Why it works: It demonstrates market knowledge (PPA tightening) and a clear reason to chat—specific projects with offtake in hand. No pressure, just curiosity.

Touch 3: Final Message (Day 7)

“Last one, {first_name}. I know Q-ending can be crazy. I pulled together a one-pager of 4 solar+storage projects in PJM and MISO—all pre-NTP but with interconnection agreement and term sheets on PPA. Tax equity target size $80-150M. If the timing’s off, no sweat. If not, 10 minutes could save you weeks of sourcing.”

Why it works: It’s a soft close with a hard number ($80-150M). It acknowledges their busy schedule and gives them a clear off-ramp. The one-pager is an easy ask.


You can run these exact templates for Tax Equity and tweak one or two lines for Debt/Lender segments—change the numbers and instrument mentions (e.g., “senior debt for construction-to-term” instead of tax equity). If you want full personalization at scale, use Origami’s AI agent; just tell it “customize for a debt infrastructure fund that focuses on US wind and storage” and let it work.


Step 3: Send the Sequence Directly from Origami (No Exporting, No Headaches)
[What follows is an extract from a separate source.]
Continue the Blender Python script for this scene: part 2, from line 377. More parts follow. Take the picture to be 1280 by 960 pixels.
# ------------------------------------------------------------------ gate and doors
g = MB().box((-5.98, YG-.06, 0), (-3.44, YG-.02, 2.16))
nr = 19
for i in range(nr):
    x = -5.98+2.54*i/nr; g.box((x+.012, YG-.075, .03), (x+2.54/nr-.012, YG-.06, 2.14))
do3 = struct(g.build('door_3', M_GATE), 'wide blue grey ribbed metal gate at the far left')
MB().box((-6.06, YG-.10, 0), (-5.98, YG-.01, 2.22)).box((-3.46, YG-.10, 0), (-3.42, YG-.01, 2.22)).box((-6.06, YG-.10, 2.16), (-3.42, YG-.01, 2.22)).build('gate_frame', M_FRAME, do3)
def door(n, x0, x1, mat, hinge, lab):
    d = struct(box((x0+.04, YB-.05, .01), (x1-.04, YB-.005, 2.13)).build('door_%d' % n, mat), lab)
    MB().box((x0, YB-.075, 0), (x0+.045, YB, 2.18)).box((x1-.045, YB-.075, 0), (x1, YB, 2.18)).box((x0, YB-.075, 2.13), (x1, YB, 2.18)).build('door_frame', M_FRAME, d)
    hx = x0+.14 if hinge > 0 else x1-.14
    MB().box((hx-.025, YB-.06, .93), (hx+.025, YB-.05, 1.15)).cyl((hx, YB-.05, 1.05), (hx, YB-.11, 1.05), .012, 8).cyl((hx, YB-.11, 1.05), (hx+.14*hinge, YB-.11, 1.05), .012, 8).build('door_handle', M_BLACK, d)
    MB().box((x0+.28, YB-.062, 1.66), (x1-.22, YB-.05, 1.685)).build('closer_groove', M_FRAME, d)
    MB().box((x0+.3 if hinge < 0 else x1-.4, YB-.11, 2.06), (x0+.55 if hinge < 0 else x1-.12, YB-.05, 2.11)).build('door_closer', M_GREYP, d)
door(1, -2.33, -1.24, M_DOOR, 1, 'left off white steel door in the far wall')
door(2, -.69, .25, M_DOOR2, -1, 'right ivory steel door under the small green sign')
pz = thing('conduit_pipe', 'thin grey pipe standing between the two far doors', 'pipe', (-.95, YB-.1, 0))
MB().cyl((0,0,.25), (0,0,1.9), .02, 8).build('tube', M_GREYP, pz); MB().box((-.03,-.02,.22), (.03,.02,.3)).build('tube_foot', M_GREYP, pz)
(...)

This is where the platform shines. From the same dashboard where you built your list, click on the sequencer, select your “Tax Equity” segment, paste the templates (or use the AI-generated ones), set your delays, and hit Launch.

What Happens Next

Automatic sending: Origami’s built-in LinkedIn sequencer sends connection requests with the note on Day 1. It waits the delay you specified (I recommend 48 hours between touches), then sends the Day 3 follow-up to those who accepted but didn’t reply. Same for Day 7. The system respects LinkedIn’s limits and mimics human pacing—you won’t trigger restrictions if you keep your daily volume reasonable (20-40 requests/day is safe).

Full prospect context in one view: While looking at a contact’s sequence activity, you can still see their enriched profile—title, company, tools used, recent news snippets. So when a reply comes in, you’re instantly reminded why you reached out and what matters to them.

Automatic un-enrollment: If someone replies (even just “not interested”), they exit the sequence immediately. You’ll never accidentally send a Day 7 breakup note to a contact who already booked a call.

Tracking: Opens, clicks, replies—all visible in the same dashboard. You’ll see which templates are working, which ones get no reply, and you can A/B test by duplicating a sequence and modifying one touch.

Cost: The sequencer is included on all paid Origami plans from $29/month. You only pay for the credits to enrich leads; the sending itself is free. If you’re on the free plan (1,000 credits, no credit card), you can try the enrichment part—but to use the sequencer, you’ll need a paid tier. Still, it’s a single platform: find, enrich, sequence, send, track. No Zapier, no HubSpot integration, no exporting CSV files.

What Response Rates to Expect

Let’s be real. Renewable energy project financiers get bombarded with cold emails and LinkedIn pitches. With a clean, well-segmented list and the sequence above, here’s what we consistently see in 2026:

  • Connection acceptance rate: 18–25% if your headline and note feel relevant.
  • Reply rate (of those who accept): 12–18%. That means about 2–4 interested replies per 100 contacts.
  • Meeting rate: Roughly half of interested replies turn into a phone call. A 1–2% meeting rate from total contacts is solid.

If your acceptance rate is below 12%, the problem is usually the list, not the message. Re-check your targeting: maybe too many junior profiles, or firms that don’t actually deploy capital. If you’re getting tons of accepts but no replies, iterate on the messaging—switch angles, test a more provocative stat, or shorten the note even further.

When to Iterate

Iterate on the list if your connection acceptance rate is low or you’re seeing a spike in “I don’t work on renewables” replies. Go back to Origami’s list builder and tighten the prompt—add “must mention solar or wind project finance in job description.”

Iterate on messaging if people accept but don’t reply. Try moving the Day 3 message to Day 2, or test an angle about IRA/ITC adders (energy communities, domestic content) that impact their yield models.